O Direito Penal tem por objeto a tutela de bens jurídicos penalmente relevantes, visando a proteção da vida, liberdade, dignidade sexual, patrimônio, dentre outros.

O sistema de persecução penal deve ser utilizado para a elucidação e punição dos crimes praticados, de forma igualitária, independente de quem seja o réu ou o investigado, pois é essa a essência de um sistema criminal minimamente digno de respeito, onde prevalecem as regras do Estado de Direito. Se tal premissa for ignorada, aplicando-se a lei de acordo com o réu, estamos longe do Estado de Direito e intimamente ligados ao Estado de compadrio.

Como exposto acima, o Direito Penal deve ser utilizado contra fatos penalmente relevantes, de modo que a jurisprudência pacificada nos Tribunais Superiores se consolidou no sentido de afastar do cárcere as pessoas que praticam o crime de furto, por exemplo, para saciar a fome. Tal conduta recebeu o nome de furto famélico, dando margem para aplicação do princípio da insignificância.

Ocorre que em alguns casos o objeto furtado possui valor incapaz de produzir um dano efetivo ao patrimônio de outrem, como no caso de uma mãe que furta um pacote de miojo de um mercado para saciar a sua fome e de seus filhos.

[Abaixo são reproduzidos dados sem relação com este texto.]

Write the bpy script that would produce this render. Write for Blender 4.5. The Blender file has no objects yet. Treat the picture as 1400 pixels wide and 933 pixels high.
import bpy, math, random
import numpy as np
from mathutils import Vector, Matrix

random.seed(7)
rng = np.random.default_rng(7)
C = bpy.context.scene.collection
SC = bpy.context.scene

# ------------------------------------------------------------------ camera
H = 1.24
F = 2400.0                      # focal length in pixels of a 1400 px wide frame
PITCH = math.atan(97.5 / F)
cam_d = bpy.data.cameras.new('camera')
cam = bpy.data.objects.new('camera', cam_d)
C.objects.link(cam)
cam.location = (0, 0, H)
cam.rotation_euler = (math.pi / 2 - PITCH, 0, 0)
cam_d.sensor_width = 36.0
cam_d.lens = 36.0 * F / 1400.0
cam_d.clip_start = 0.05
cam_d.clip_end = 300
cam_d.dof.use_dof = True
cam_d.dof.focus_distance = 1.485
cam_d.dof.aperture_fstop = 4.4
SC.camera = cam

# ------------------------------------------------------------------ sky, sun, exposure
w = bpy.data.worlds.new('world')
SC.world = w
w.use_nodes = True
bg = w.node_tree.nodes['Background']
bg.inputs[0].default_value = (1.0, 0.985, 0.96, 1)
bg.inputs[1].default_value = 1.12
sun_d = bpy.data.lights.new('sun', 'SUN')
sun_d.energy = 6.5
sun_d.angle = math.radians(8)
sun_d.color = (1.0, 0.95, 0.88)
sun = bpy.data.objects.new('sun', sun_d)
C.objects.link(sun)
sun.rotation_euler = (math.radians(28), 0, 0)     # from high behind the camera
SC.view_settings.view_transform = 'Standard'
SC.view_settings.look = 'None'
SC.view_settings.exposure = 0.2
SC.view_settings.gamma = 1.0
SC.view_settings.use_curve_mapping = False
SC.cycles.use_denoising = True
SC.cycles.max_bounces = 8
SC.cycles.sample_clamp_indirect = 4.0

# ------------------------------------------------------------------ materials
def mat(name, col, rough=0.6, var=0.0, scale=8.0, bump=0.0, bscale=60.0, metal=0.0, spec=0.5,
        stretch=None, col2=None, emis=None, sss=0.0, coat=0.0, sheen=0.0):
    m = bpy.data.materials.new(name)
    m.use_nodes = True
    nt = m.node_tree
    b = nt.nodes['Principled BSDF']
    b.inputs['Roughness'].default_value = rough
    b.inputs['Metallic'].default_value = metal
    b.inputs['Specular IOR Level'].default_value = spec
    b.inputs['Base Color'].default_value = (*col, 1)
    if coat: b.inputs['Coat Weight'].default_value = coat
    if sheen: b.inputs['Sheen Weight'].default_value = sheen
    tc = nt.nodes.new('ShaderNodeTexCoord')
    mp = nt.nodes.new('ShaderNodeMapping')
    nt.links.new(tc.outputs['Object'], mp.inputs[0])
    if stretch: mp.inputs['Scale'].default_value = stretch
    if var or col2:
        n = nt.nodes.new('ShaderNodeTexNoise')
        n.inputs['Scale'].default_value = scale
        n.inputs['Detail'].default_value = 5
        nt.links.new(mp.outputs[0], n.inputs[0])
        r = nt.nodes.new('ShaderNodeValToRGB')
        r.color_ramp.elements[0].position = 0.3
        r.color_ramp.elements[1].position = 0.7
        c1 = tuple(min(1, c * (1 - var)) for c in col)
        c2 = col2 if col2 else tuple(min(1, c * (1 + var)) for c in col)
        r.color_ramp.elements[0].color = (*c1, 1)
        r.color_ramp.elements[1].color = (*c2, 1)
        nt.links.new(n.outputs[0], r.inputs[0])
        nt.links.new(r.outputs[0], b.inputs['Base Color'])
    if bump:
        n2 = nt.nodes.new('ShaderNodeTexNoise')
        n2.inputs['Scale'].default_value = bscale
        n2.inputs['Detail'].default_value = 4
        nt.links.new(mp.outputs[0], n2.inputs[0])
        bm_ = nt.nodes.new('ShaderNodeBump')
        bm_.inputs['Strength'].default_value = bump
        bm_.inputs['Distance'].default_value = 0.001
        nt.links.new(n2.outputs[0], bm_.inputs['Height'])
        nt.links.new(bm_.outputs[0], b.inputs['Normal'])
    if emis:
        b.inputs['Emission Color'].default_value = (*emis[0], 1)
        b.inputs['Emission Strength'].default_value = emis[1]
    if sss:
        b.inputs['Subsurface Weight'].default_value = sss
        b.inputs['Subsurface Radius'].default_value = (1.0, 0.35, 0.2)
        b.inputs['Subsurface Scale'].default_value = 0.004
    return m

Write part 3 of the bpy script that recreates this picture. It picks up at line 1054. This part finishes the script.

Seria injusto punir alguém que já sofre diariamente com a fome, decorrente de ausência total ou parcial do Estado, seja na elaboração e destinação de programas e verbas públicas voltadas para assistência social, seja pelo desprezo e omissão pelas pessoas mais vulneráveis e em condição de miserabilidade.

Não faz sentido movimentar a máquina pública para punir alguém que furtou um pacote de miojo para saciar a fome, enquanto assistimos o sistema se manter inerte e/ou ineficiente em relação a criminalidade do colarinho branco que assola o país de norte a sul.

Em uma República onde pobres são presos por furtar alimentos e ricos criminosos desviam milhões e participam de esquemas ilícitos e ainda assim continuam exercendo cargos e mandatos no alto escalão dos poderes, parece ser um tanto utópico falar em igualdade e processo penal democrático.

Ulysses Guimarães já alertava, em 05 de outubro de 1988, que a moral é o cerne da Pátria e a corrupção o cupim da República.

Passados mais de trinta anos, parece que vivemos em uma República infestada de cupins que se alastram impunemente pelo país, ao passo que em outro cenário vivenciamos injustiças de todas as ordens contra os miseráveis, transparecendo a repugnante e nefasta ideia de higienização social.

Concluo com uma brilhante frase do Min. Luís Roberto Barroso, afirmando que “me recuso a participar, sem reagir, de um sistema de justiça criminal que não funciona, e quando funciona é para prender menino pobre”.